** Dataset extract **
*-*-*

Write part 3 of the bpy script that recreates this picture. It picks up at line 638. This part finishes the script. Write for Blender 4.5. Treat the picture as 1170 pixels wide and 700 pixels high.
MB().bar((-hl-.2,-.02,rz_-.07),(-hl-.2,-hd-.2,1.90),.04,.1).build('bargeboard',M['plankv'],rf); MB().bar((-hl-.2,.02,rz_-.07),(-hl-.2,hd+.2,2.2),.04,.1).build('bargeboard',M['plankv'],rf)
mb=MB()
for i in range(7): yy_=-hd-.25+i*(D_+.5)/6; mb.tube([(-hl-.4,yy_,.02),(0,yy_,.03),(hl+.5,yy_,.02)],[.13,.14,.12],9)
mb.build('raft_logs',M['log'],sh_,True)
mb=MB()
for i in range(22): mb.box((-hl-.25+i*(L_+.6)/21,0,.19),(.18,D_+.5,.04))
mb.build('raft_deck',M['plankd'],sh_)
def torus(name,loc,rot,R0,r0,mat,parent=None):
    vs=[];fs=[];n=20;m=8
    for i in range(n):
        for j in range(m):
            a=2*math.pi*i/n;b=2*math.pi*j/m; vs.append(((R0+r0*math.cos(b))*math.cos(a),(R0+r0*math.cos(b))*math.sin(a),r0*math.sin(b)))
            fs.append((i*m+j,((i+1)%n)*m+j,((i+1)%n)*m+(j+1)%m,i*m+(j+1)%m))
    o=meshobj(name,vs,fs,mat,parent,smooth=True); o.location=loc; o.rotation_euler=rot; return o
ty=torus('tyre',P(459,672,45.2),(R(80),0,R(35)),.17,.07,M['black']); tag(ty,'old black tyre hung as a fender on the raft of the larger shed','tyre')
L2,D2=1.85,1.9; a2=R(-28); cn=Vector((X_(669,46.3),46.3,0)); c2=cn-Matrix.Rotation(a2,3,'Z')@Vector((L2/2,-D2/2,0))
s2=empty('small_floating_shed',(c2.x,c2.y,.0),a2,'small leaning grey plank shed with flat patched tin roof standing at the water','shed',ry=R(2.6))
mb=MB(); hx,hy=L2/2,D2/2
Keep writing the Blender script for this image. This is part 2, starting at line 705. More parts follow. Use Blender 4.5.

*-*-*

** What is expected **
Produce an exact copy of the whole listing.

** The solution **
Write part 3 of the bpy script that recreates this picture. It picks up at line 638. This part finishes the script. Write for Blender 4.5. Treat the picture as 1170 pixels wide and 700 pixels high.
MB().bar((-hl-.2,-.02,rz_-.07),(-hl-.2,-hd-.2,1.90),.04,.1).build('bargeboard',M['plankv'],rf); MB().bar((-hl-.2,.02,rz_-.07),(-hl-.2,hd+.2,2.2),.04,.1).build('bargeboard',M['plankv'],rf)
mb=MB()
for i in range(7): yy_=-hd-.25+i*(D_+.5)/6; mb.tube([(-hl-.4,yy_,.02),(0,yy_,.03),(hl+.5,yy_,.02)],[.13,.14,.12],9)
mb.build('raft_logs',M['log'],sh_,True)
mb=MB()
for i in range(22): mb.box((-hl-.25+i*(L_+.6)/21,0,.19),(.18,D_+.5,.04))
mb.build('raft_deck',M['plankd'],sh_)
def torus(name,loc,rot,R0,r0,mat,parent=None):
    vs=[];fs=[];n=20;m=8
    for i in range(n):
        for j in range(m):
            a=2*math.pi*i/n;b=2*math.pi*j/m; vs.append(((R0+r0*math.cos(b))*math.cos(a),(R0+r0*math.cos(b))*math.sin(a),r0*math.sin(b)))
            fs.append((i*m+j,((i+1)%n)*m+j,((i+1)%n)*m+(j+1)%m,i*m+(j+1)%m))
    o=meshobj(name,vs,fs,mat,parent,smooth=True); o.location=loc; o.rotation_euler=rot; return o
ty=torus('tyre',P(459,672,45.2),(R(80),0,R(35)),.17,.07,M['black']); tag(ty,'old black tyre hung as a fender on the raft of the larger shed','tyre')
L2,D2=1.85,1.9; a2=R(-28); cn=Vector((X_(669,46.3),46.3,0)); c2=cn-Matrix.Rotation(a2,3,'Z')@Vector((L2/2,-D2/2,0))
s2=empty('small_floating_shed',(c2.x,c2.y,.0),a2,'small leaning grey plank shed with flat patched tin roof standing at the water','shed',ry=R(2.6))
mb=MB(); hx,hy=L2/2,D2/2
Keep writing the Blender script for this image. This is part 2, starting at line 705. More parts follow. Use Blender 4.5.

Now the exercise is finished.